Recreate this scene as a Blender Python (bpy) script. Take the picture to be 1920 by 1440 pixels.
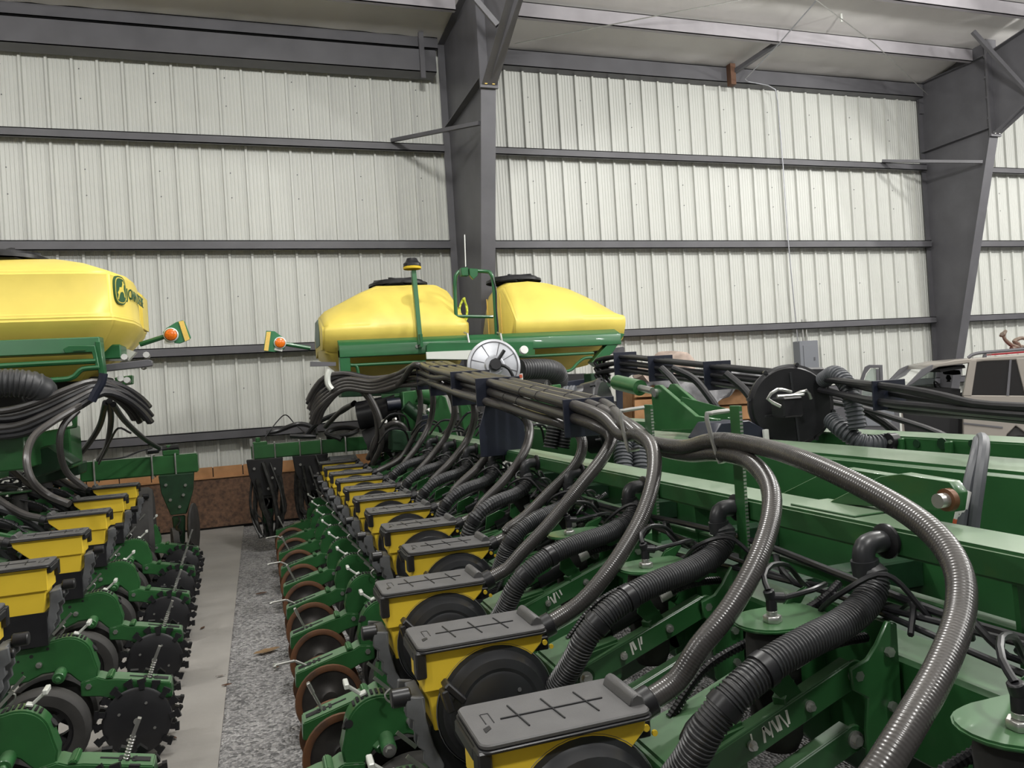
import bpy, bmesh, math, random
from mathutils import Vector, Matrix
random.seed(7)
SC = bpy.context.scene
COL = SC.collection
for o in list(bpy.data.objects): bpy.data.objects.remove(o)

# ------------------------------------------------------------------ camera
CAM_H = 1.72; FPX = 1430.0
YAW, ROLL = math.radians(18.5), math.radians(3.6)
_F = Vector((math.sin(YAW), math.cos(YAW), 0)); _Rt = Vector((math.cos(YAW), -math.sin(YAW), 0)); _U = Vector((0, 0, 1))
CR = _Rt*math.cos(ROLL) - _U*math.sin(ROLL); CU = _U*math.cos(ROLL) + _Rt*math.sin(ROLL)
cam = bpy.data.cameras.new('camera'); camo = bpy.data.objects.new('camera', cam); COL.objects.link(camo)
cam.sensor_width = 36; cam.lens = FPX/1920*36; cam.clip_start = .05; cam.clip_end = 200
camo.matrix_world = Matrix(((CR.x, CU.x, -_F.x, 0), (CR.y, CU.y, -_F.y, 0), (CR.z, CU.z, -_F.z, CAM_H), (0, 0, 0, 1)))
SC.camera = camo
def at(px, py, X=None, Y=None, Z=None):
    """point of the place seen at photograph position px,py lying in the plane X=, Y= or Z="""
    d = _F + CR*((px-960)/FPX) - CU*((py-720)/FPX)
    o = Vector((0, 0, CAM_H))
    t = X/d.x if X is not None else (Y/d.y if Y is not None else (Z-CAM_H)/d.z)
    return o + d*t

# ------------------------------------------------------------------ light
W = bpy.data.worlds.new('world'); SC.world = W; W.use_nodes = True
W.node_tree.nodes['Background'].inputs[0].default_value = (1.0, .985, .95, 1)
W.node_tree.nodes['Background'].inputs[1].default_value = .16
def lamp(name, loc, power, col=(1, .985, .95)):
    l = bpy.data.lights.new(name, 'POINT'); l.shadow_soft_size = .22; l.energy = power; l.color = col
    o = bpy.data.objects.new(name, l); COL.objects.link(o); o.location = loc
for lx, ly, w in ((-4.5, 5.2, 270), (1.5, 5.2, 360), (7.5, 5.2, 470), (13.5, 5.2, 620), (19, 5.2, 620), (-4.5, -1.2, 260), (1.5, -1.2, 420), (7.5, -1.2, 480), (13.5, -1.2, 520)):
    lamp('high_bay_light', (lx, ly, 6.45), w)          # globe high-bay lamps hung below the roof
SC.view_settings.view_transform = 'Standard'; SC.view_settings.look = 'None'
SC.view_settings.gamma = 1; SC.view_settings.use_curve_mapping = False
SC.view_settings.exposure = .5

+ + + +

**Directive**
Please quote the lines of the material, beginning with the first and ending with the one that contains "for o in list(bpy.data.objects): bpy.data.objects.remove(o)", exactly as written and without any pictures.

**The solution**
Recreate this scene as a Blender Python (bpy) script. Take the picture to be 1920 by 1440 pixels.
import bpy, bmesh, math, random
from mathutils import Vector, Matrix
random.seed(7)
SC = bpy.context.scene
COL = SC.collection
for o in list(bpy.data.objects): bpy.data.objects.remove(o)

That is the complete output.